>> Begin EXERCISE INPUT
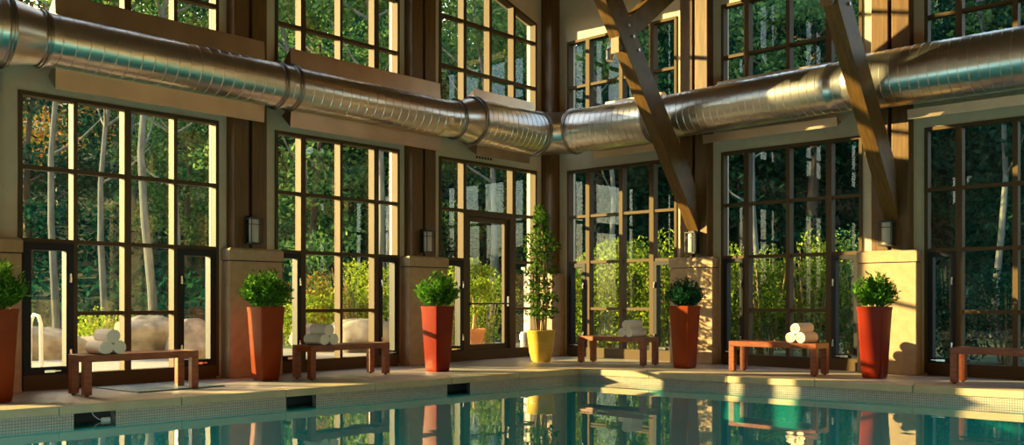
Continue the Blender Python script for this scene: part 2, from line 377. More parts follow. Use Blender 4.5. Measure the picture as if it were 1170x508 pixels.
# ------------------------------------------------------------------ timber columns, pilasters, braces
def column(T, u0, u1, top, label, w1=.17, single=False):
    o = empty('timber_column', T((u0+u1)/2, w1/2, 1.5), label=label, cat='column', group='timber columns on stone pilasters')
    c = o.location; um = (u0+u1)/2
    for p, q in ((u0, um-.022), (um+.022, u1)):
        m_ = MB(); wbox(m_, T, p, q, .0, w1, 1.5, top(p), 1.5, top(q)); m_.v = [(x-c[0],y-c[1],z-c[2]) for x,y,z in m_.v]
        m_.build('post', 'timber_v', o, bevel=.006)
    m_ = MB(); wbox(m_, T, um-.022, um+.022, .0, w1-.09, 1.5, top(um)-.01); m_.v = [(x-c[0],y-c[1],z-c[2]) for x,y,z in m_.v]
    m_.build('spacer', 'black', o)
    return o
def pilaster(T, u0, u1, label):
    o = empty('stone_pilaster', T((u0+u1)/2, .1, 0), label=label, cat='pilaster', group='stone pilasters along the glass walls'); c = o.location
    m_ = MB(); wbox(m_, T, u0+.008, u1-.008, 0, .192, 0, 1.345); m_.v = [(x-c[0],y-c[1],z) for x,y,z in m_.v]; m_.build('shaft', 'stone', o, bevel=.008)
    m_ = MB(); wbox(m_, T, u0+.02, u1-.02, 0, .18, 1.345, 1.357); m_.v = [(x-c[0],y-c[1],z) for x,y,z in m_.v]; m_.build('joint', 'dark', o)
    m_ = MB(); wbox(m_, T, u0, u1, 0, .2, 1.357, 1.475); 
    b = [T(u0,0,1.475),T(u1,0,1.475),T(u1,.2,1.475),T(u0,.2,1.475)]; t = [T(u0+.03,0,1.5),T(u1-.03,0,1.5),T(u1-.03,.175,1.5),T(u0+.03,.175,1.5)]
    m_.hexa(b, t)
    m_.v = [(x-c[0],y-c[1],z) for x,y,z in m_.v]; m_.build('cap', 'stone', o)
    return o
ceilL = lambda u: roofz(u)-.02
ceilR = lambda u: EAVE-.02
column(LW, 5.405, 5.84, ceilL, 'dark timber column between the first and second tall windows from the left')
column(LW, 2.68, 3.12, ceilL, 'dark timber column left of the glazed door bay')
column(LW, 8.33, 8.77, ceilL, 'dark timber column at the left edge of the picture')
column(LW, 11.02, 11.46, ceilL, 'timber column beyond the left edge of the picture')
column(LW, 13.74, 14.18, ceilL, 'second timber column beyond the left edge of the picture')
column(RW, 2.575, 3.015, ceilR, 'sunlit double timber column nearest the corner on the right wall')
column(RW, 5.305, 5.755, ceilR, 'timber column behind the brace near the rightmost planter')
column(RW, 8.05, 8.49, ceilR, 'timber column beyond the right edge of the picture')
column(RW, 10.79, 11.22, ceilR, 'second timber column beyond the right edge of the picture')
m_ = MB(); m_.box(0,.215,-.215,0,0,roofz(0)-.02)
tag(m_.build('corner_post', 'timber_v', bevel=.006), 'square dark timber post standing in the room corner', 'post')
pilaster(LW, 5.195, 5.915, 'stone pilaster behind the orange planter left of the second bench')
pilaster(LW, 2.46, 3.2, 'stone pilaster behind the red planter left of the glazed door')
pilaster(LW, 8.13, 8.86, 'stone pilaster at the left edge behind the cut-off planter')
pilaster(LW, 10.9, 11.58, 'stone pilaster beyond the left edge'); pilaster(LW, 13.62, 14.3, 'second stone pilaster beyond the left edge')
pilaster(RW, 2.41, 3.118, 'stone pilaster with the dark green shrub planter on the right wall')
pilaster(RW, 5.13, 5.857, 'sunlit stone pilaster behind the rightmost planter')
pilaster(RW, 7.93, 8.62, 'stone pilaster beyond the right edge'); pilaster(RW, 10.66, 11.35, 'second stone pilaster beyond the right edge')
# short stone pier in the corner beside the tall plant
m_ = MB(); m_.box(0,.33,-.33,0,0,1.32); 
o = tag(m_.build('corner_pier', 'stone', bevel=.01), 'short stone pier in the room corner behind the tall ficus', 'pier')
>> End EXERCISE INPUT
>> Begin EXERCISE INPUT
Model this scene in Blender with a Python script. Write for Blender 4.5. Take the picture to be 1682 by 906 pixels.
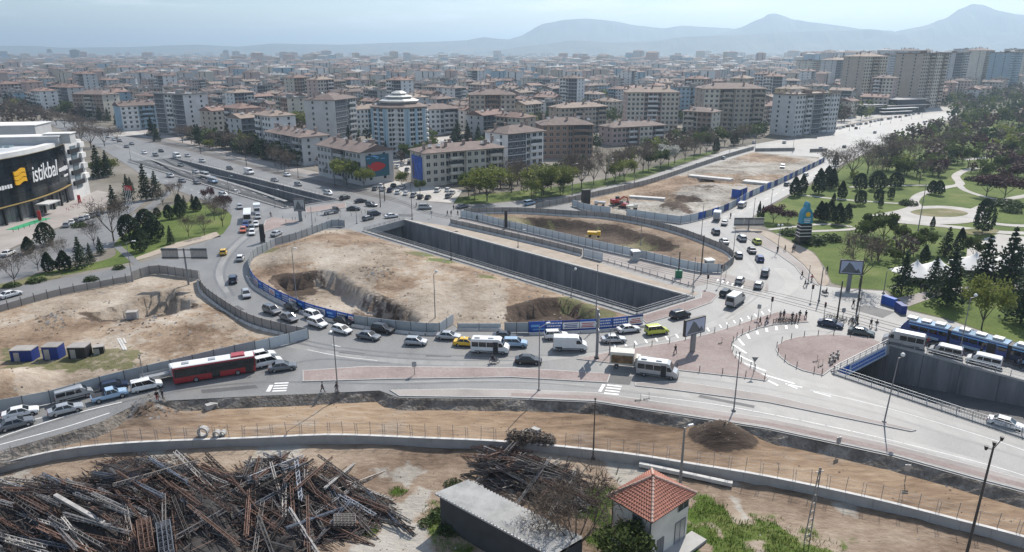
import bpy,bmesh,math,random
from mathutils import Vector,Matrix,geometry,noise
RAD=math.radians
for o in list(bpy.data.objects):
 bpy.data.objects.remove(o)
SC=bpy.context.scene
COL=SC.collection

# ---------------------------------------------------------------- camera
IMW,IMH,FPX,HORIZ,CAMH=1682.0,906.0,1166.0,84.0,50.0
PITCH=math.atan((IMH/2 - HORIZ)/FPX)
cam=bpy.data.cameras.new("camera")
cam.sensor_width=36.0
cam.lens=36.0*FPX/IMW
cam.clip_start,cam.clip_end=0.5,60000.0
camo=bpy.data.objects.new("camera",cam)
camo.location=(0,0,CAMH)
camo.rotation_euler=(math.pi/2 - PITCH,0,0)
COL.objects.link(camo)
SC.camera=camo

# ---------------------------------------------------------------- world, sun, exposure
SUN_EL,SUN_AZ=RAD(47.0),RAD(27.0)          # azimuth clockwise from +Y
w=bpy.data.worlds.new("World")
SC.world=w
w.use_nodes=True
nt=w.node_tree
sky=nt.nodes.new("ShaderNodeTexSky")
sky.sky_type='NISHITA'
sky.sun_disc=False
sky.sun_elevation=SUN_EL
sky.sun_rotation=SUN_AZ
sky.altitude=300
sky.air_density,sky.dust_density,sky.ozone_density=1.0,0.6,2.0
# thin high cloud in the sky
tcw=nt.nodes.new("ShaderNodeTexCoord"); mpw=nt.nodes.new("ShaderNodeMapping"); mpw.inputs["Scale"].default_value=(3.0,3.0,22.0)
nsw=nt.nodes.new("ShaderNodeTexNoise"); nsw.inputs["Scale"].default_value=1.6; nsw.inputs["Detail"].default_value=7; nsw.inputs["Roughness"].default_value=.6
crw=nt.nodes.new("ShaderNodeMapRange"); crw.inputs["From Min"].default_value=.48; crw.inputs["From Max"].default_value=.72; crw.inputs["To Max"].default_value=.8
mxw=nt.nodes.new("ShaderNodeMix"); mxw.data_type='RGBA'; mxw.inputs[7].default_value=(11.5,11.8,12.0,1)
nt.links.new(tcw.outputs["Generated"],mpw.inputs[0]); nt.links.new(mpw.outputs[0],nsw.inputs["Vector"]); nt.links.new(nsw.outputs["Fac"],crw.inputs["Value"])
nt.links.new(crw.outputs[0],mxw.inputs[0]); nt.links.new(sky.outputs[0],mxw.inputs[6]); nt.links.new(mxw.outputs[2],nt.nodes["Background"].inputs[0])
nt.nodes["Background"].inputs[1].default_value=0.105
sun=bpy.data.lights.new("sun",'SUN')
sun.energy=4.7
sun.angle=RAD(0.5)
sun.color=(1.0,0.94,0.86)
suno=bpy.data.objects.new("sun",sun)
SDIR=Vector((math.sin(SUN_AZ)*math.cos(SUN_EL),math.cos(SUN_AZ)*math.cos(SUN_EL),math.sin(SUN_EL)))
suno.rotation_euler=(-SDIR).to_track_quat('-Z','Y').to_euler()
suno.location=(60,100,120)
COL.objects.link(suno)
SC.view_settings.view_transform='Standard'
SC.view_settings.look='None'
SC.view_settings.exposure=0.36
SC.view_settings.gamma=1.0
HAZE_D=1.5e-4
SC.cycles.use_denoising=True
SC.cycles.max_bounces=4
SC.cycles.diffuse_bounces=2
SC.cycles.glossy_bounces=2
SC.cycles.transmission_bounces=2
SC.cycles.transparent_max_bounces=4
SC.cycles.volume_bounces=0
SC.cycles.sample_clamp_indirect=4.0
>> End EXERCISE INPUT
In the listing above, find the line with "Model this scene" and the line with "COL=SC.collection". Copy both of them and every line between, exactly, but not the pictures.

EXERCISE RESPONSE:
Model this scene in Blender with a Python script. Write for Blender 4.5. Take the picture to be 1682 by 906 pixels.
import bpy,bmesh,math,random
from mathutils import Vector,Matrix,geometry,noise
RAD=math.radians
for o in list(bpy.data.objects):
 bpy.data.objects.remove(o)
SC=bpy.context.scene
COL=SC.collection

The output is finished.